May 20, 2014, Tuesday, 07:13 GMT | 03:13 EST | 11:43 IST | 14:13 SGT
Contributed by Nirmal Bang

Dena Bank posted another weak set of number for Q4FY14. Asset quality stress continued to impact the performance of the bank. The bank reported decline in NIMs both QoQ and YoY led by decline in yield on advances and higher interest reversals on account of slippages. Provisions continued to remain on the higher end. Tax write back was the only saving grace which restricted substantial decline in profitability. PAT increased 49.0% YoY to Rs 187 cr. For FY14, PAT declined 31.9% to Rs 552 cr. Dena Bank declared dividend of Rs 2.2 per share.

- Loan book grew at 17.9% YoY and 11% on QoQ basis. Out of the total advances portfolio, MSME witnessed 23.8% YoY growth whereas Retail grew by 25.7% on YoY basis. Agri witnessed growth of 30.1% YoY. Management is aggressive on growth and expects around 20% loan growth for FY15E. However, we expect loan growth to witness CAGR of 16.8% in FY15-16E.

- NIMs declined to 2.32% in Q4FY14 reflecting higher interest reversal on account of slippages and decline in yield on advances. For FY14, NIMs stood at 2.52%. We expect NIMs to be at 2.4% for FY15E.

- Non-interest income witnessed increase led by recovery in written off account. However, commission and exchange income remained weak.

- Operating expenses increased 10.7% YoY. The bank added 100 new branches during the quarter taking the total branch network to 1633 in Q4FY14 and intends to open 150 more branches in FY15E which is likely to keep opex at higher levels.

- Asset quality further deteriorated with slippages at Rs 1026.3 cr (significantly higher than the run rate of 400-500 cr). Slippages included Rs 500 cr from 3 major accounts which are likely to be restructured in the next quarter. Management guided for Rs 400-500 cr slippages per quarter for FY15E.

- Restructuring done during Q4FY14 stood at Rs 400 cr (Rs 300 cr pertaining to AP discom) taking the total restructured book at 9.1% of total advance book.

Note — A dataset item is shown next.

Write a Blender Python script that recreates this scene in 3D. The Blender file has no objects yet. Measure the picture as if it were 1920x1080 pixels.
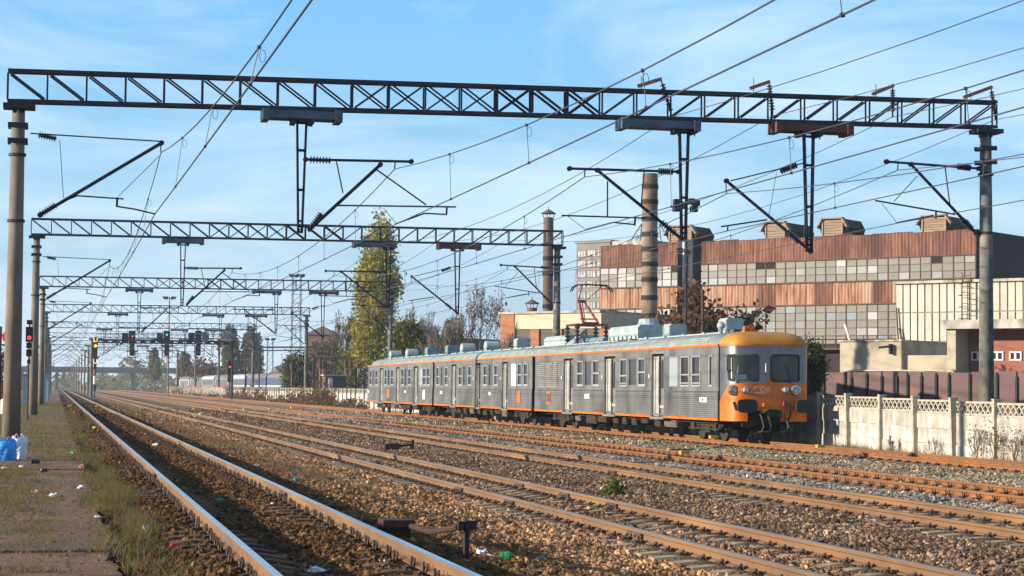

- Pipeline for restructuring stands at ~Rs 300 cr.

- Provisions continued to remain on the higher end.

- Capital Adequacy ratio of the bank stood at 11.14%; however Tier I ratio still stands lower at 7.43%.

We are cautious by the increasing pressure on asset quality of the bank. Comparatively higher restructured book and elevated slippages are likely to put a drag on the earnings. In addition, the bank’s capitalization remains weak which is likely to impact growth. Moreover, the tax write back benefit will also not be available in FY15E. Considering this, we have reduced our estimates for FY15E and expect the bank to report a 30.7% decline in profitability in FY15E before reporting 46.4% increase in PAT in FY16E. Return ratios will remain subdued (RoE at 7.5% and RoA at 0.36%) in FY16E. At CMP, Dena Bank is trading at a PE of 10.98x and 7.5x of FY15E and FY16E EPS and at an adjusted P/BV of 0.91x and 0.66x FY15E and FY16E Adj BV. Our target price stands at Rs 88; an upside of 13.1% from current levels.